#### [Work to complete]
Reply with one number only: the count of lines below that contain the word "Blender".

#### [Data section]
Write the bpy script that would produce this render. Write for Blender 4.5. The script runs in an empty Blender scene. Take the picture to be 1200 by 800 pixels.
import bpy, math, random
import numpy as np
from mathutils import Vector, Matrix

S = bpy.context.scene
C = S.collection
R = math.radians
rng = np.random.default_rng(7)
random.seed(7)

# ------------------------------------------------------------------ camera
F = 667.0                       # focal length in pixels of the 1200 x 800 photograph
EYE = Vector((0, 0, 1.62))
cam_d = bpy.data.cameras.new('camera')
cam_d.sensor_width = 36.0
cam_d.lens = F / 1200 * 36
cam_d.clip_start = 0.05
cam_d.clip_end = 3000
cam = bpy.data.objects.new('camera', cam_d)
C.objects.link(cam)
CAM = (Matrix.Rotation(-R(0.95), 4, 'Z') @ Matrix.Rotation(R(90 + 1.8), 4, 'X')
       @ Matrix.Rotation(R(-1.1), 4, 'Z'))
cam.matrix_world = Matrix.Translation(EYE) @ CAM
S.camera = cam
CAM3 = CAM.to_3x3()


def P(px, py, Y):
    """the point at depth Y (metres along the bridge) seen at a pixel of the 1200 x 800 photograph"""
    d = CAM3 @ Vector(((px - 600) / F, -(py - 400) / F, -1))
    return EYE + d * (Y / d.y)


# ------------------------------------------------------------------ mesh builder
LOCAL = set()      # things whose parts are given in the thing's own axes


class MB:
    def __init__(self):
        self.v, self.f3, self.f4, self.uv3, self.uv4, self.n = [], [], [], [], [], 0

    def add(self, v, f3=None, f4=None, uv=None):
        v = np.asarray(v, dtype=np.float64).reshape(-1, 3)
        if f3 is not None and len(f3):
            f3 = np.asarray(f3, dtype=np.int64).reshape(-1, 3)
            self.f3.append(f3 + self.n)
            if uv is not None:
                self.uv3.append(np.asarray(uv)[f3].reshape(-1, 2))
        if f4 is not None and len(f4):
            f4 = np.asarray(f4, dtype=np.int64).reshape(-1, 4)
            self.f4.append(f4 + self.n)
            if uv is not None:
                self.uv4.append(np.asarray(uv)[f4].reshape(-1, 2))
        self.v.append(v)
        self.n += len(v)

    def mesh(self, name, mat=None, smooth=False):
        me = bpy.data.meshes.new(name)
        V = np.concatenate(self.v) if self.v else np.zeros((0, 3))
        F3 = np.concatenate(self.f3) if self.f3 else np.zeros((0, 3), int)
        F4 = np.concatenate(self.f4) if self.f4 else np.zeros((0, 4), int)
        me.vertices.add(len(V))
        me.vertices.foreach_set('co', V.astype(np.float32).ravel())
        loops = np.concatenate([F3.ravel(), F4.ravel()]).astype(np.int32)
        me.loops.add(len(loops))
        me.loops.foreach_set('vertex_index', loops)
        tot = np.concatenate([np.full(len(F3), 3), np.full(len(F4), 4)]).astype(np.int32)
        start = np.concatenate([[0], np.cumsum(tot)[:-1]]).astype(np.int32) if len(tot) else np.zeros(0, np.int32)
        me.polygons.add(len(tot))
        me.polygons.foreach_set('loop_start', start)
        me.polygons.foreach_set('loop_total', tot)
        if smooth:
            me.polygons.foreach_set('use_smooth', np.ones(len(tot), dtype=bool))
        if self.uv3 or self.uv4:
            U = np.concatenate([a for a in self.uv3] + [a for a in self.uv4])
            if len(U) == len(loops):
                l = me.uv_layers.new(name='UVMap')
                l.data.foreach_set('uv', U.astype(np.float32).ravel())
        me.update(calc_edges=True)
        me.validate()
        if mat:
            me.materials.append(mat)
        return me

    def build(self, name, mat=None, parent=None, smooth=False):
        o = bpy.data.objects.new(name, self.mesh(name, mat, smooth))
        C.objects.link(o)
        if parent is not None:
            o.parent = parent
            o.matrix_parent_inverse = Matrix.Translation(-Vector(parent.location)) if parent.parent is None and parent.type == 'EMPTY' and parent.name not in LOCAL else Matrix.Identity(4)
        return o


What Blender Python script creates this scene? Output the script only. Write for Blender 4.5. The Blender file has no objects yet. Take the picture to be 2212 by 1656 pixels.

#### [Result]
2